Domestic divas make food for the soul; and maybe just a few mistakes



The call of a row of Concord grapes and some unexpected wild elderberries that grew up beside Wayne’s barn lured me into burning in the kitchen this week . . . literally and figuratively.

Wayne’s late wife, my dear cousin Linda, had made a business of concocting 56 “shades” of jelly and selling them at the local farmers’ market. Her daughter and I (mostly her daughter) were determined to somehow carry on her legacy and not let those grapes go to waste.

It has been years since I made any jelly. Gave up that activity after many failures. Besides, who needs that much sugar, anyway? But boy, when I re-experienced Sure-Gel in action and tasted a spoonful of hot jelly, the joys of being a domestic diva came flooding back.

I forgot how soul-satisfying it can be to see a row of gleaming, burgundy-colored jars lined up on a counter and knowing that I had created the contents. Well, God and me anyway.

My friend Cheri supplied the recipe for the elderberry jelly and secured from another friend the loan of one of the most exciting kitchen gadgets I’d ever used . . . a steamer/juicer. This three-part thingy goes on the stove with water in the bottom reservoir. Fruit goes in the top and a steamer basket comprises the middle section. As the steam from the bottom pan causes the elderberries in the top to pop open and release their juice, the middle pan collects the juice and siphons it off through a clamped spigot coming out from the side. Ingenious! And so much easier and cleaner than squeezing juice through a cheesecloth by hand.


Spurred on by a good, easy recipe and the ease of extracting juice, I was soon digging in a basement cabinet for jelly jars and lids. When my first batch flopped due to using liquid pectin instead of the powdered the recipe called for, Cheri came to the rescue with the advice to use that batch for syrup. She supervised the next batch, which was a success. I’m now a new veteran of 24 gleaming jars of grape and elderberry jelly, which could be going to new homes over the holidays. Or, I could save them to provide sustenance and energy when North Korea sends a missile our way. (Not funny, I know.)

Lest you think all this was a breeze, it’s time to confess to lessons learned:

  1. I learned you need a deep pot to cook jelly in. That lesson after a half cup of sticky jelly boiled over and onto the stove.
  2. I learned that pot holders can scorch and almost catch fire.
  3. I learned that pouring seven cups of sugar into a boiling vat of liquid can be tricky, especially when old, flabby arms don’t want to hold up that much weight.
  4. I learned that a quarter-cup of sugar on a hot stove makes for a difficult cleanup; but then so does half a cup of hot jelly.
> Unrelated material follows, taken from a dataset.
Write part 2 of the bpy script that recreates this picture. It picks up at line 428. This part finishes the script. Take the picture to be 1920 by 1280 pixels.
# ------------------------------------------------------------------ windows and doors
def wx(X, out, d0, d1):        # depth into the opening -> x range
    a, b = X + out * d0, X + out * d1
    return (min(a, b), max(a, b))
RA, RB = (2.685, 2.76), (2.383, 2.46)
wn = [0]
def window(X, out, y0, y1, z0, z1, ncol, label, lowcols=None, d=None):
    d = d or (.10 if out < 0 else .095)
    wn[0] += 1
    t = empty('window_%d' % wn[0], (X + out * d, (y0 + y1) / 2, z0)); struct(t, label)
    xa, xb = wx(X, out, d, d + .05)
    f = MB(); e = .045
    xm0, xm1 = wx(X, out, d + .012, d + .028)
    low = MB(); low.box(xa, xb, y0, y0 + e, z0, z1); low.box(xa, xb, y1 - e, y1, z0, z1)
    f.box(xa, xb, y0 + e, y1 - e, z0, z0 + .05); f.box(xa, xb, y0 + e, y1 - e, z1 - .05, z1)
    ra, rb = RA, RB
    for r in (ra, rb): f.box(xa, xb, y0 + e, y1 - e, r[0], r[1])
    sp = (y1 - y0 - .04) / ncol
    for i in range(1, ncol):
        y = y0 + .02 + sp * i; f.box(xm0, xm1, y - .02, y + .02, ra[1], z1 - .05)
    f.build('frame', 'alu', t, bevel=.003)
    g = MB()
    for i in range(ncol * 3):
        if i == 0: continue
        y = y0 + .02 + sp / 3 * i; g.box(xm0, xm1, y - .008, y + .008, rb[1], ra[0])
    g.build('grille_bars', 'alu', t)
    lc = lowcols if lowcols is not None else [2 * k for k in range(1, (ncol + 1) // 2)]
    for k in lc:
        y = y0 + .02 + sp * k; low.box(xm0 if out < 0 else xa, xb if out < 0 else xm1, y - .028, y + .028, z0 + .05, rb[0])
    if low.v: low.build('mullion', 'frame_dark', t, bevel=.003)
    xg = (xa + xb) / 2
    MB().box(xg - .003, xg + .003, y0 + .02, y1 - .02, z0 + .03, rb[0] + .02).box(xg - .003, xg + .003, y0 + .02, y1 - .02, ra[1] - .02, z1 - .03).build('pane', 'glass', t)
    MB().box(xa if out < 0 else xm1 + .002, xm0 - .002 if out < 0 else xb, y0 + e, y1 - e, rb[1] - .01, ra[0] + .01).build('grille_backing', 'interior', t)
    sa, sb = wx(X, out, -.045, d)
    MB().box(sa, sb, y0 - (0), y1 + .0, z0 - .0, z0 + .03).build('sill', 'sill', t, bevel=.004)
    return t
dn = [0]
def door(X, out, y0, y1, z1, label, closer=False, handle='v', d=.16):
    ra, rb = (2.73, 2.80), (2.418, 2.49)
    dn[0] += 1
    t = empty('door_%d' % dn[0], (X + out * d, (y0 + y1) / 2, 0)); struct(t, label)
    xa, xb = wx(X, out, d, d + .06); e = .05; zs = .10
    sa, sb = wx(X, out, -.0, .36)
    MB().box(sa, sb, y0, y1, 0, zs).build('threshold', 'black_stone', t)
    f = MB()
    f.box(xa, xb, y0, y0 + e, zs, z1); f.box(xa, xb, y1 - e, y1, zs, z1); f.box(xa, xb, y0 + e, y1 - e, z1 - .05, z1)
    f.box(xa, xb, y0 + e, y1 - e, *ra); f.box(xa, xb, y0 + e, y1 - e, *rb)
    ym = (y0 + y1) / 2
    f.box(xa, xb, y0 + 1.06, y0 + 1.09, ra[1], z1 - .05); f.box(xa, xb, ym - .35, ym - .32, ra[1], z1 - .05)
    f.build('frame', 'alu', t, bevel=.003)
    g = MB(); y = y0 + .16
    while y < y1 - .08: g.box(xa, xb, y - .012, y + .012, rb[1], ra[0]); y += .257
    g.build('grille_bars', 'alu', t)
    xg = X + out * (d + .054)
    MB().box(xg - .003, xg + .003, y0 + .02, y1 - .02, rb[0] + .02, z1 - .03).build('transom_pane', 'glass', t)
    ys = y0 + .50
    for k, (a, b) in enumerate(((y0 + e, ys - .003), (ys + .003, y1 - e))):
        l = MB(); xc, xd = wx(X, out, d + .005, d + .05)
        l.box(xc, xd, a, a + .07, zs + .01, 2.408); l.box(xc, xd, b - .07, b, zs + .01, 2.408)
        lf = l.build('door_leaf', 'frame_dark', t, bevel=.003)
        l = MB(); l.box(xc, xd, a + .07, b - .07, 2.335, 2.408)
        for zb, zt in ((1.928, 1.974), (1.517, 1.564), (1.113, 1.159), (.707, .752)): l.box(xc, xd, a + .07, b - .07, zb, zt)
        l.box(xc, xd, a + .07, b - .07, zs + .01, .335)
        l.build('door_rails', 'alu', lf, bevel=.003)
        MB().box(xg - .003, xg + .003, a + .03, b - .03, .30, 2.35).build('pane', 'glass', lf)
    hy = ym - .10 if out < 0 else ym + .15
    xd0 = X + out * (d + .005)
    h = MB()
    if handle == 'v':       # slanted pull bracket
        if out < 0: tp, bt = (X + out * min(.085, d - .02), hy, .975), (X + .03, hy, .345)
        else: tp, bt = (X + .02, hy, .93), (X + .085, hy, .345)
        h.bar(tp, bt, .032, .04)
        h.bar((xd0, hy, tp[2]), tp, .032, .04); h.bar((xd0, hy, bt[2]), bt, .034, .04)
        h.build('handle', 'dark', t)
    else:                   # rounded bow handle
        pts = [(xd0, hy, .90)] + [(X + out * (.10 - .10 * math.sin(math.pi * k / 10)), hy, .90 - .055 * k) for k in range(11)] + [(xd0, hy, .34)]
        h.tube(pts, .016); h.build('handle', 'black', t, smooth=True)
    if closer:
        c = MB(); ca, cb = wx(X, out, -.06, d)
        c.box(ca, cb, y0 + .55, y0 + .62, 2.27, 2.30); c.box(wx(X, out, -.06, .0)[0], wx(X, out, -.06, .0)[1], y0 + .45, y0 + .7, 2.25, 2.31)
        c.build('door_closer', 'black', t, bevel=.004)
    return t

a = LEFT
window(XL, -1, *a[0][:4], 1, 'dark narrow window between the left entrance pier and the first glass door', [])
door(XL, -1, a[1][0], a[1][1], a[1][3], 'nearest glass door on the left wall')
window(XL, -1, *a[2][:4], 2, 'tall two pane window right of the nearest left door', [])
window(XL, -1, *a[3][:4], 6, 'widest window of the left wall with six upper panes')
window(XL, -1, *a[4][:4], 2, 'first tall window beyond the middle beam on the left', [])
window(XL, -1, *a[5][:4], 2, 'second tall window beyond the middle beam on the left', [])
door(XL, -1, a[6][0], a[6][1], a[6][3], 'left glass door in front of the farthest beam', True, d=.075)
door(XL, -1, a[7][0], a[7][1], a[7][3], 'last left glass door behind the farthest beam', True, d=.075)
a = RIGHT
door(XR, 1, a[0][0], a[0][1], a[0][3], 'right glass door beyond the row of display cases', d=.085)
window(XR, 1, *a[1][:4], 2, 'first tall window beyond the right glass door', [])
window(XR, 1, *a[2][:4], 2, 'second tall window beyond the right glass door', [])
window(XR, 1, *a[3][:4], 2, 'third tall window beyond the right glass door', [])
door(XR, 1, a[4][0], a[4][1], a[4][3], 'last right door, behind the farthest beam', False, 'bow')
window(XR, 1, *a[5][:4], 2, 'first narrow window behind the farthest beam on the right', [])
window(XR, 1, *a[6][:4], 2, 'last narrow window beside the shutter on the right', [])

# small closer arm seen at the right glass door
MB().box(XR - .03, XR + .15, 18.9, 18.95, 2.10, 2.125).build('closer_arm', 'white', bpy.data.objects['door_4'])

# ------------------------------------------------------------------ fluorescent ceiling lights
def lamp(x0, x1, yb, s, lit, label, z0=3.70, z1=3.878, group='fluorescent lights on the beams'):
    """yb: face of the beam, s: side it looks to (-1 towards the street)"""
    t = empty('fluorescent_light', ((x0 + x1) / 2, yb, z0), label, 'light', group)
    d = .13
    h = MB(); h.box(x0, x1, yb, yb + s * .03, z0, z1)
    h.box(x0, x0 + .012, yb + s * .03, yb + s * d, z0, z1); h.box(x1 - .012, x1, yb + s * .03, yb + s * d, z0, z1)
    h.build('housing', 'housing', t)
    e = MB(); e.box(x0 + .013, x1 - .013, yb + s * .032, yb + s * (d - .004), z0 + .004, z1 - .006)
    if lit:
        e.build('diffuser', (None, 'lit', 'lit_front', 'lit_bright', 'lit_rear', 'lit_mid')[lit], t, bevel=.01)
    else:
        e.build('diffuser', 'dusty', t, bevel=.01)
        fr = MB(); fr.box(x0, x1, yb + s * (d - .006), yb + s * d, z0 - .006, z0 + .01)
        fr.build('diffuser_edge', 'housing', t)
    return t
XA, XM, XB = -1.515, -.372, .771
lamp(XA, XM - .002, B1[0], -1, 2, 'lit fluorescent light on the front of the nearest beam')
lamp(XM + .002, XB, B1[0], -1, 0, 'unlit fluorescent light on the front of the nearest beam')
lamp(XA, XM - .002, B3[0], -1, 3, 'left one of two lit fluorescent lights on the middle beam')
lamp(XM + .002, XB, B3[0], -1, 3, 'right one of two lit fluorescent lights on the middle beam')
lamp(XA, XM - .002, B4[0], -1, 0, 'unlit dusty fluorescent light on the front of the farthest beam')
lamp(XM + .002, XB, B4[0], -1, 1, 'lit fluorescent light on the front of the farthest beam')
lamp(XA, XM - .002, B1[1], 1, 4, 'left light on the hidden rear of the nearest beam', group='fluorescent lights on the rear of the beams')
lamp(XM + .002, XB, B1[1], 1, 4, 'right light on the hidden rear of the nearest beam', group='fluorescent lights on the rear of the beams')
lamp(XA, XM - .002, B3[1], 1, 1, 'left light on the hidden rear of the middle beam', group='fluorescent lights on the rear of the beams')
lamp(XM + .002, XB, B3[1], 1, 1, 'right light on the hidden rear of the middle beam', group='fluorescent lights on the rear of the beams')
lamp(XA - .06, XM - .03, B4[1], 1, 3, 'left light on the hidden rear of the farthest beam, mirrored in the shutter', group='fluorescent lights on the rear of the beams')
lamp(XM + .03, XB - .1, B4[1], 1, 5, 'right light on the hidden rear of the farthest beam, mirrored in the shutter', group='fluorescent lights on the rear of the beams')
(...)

I am learning to live with new, permanent scratches in my stainless steel stovetop.
  5. I learned that an ample bosom can be subject to steam-scorching.


I had probably already learned the above lessons in my thirties, when I was serious about being a superwoman who could hold down a full time job and make jelly on the side. And maybe next year when jelly time rolls around again, I can retrieve the memory of the missteps made this year and do a better job.

A woman I met at a national storytelling conference this summer is writing a book about the legacies that are carried through generations as found in family recipes and ethnic foods. Jelly making feels like a legacy thing. All canning and food preservation is, actually. I grew up listening for the satisfying pop of metal that signaled the sealing of cans of green beans my mother had just processed. And this week I listened for that again and sighed with satisfaction when comparing the number of pops to the number of jars of jelly pulled out of the canner. They matched!

Activities like canning and jelly-making are marked by love and a legacy of generations of women, many long-departed, who blazed trails with the same mishaps that plagued me this week. As we stir our “soul foods” we can remember the women who went before us and find satisfaction in knowing they’re probably watching us from the beyond and nodding in approval. Or maybe laughing and shaking their heads in disbelief.